Everybody loves a winner, especially in this, the most highly politicized town in the country, so until the Nationals lead the National League East, we can expect more of the same.

How will the Nationals achieve this? Primarily through pitching. Pitching, pitching, pitching. They have some good young arms in their system, and are bringing up more. They are bringing one of their best young prospects, Ross Detweiler, up to begin the Pirates series tomorrow evening. I hope that he earns a rotation spot.

I didn't intend this to be a roundabout way to bring up presumptive #1 college draftee Stephen Strasberg, but it's as good a time for me to weigh in on the Nationals expected decision to draft him as any.

I am 100% in favor of them drafting Strasberg. They need to draft him, offer him whatever Strasberg's agent, Scott Boras, asks for (supposedly 6 years, 50 million dollars) and get him signed. He could be up with the Nationals for a game or two in September, far too late to really help them but enough time to spark fan interest in off-season ticket sales.

Top pitchers put fans in the seats. I still regret not trying harder to see the Nationals/Astros game at R.F.K. a couple of years ago when Roger Clemens was here. Sure, they beat us, but Clemens would have been worth the agony of the defeat just to see him pitch.

Strasberg has had an amazing college career and Olympic stint. He won't need years in AA or AAA to prepare for the majors. If his signing could increase fan attendance at home every five days or so by even 10%, wouldn't that be worth the cost?

I know that better baseball minds than mine have cautioned against drafting Strasberg.
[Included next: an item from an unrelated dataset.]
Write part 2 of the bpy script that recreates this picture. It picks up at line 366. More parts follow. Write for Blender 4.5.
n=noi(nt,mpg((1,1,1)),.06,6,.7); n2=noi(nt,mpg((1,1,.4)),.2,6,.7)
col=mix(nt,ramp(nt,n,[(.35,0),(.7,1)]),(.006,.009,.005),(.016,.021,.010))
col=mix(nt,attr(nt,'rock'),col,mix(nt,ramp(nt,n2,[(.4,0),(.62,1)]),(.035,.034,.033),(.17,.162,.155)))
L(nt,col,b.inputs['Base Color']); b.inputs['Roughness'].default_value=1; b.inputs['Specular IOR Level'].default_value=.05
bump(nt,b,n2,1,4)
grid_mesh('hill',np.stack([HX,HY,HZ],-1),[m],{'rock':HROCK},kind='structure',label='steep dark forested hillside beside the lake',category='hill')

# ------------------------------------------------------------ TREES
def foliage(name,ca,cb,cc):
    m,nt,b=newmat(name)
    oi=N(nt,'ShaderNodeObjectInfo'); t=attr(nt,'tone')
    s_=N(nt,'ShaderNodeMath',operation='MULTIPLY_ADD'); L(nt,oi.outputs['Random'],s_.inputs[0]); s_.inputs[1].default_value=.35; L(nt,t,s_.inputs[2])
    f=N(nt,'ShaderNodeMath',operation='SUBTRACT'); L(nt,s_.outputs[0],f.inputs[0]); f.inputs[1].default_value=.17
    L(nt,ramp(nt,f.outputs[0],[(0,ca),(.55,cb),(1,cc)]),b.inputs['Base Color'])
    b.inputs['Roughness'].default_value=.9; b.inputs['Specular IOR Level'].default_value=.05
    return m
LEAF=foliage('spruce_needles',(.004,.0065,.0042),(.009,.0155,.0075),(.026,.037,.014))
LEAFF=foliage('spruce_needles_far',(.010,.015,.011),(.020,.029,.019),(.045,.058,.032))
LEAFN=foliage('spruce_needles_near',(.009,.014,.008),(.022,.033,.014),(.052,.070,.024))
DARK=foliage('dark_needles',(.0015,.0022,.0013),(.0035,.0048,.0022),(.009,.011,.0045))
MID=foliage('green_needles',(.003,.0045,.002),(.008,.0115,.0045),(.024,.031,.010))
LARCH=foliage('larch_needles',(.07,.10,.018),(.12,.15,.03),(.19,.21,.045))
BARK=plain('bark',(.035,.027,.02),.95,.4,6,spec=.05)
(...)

It has been pointed out that no college pitcher drafted #1 has gone to the Hall of Fame. But things change. Exceptions are made. Chances are taken, gambles are done. I think that Strasberg is worth the risk, if for no other reason than the Lerner family and their partners have to demonstrate to the fans their willingness to spend money on quality players. They cannot risk getting the reputation of being "cheap" owners. They are building conservatively and cautiously (perhaps too cautiously for some) but they are in the business of building and when something is being built for permenance, it pays to be careful and cautious. It's cheaper and better to do things right the first time. I would much rather have a champion built well, which is competative for years and years than one which is bought and built through pricey free agents, which might collapse soon after (i.e. Florida Marlins model in the '90's).

Then we can really take it to those pesky Phillies and let the rivalry truly begin.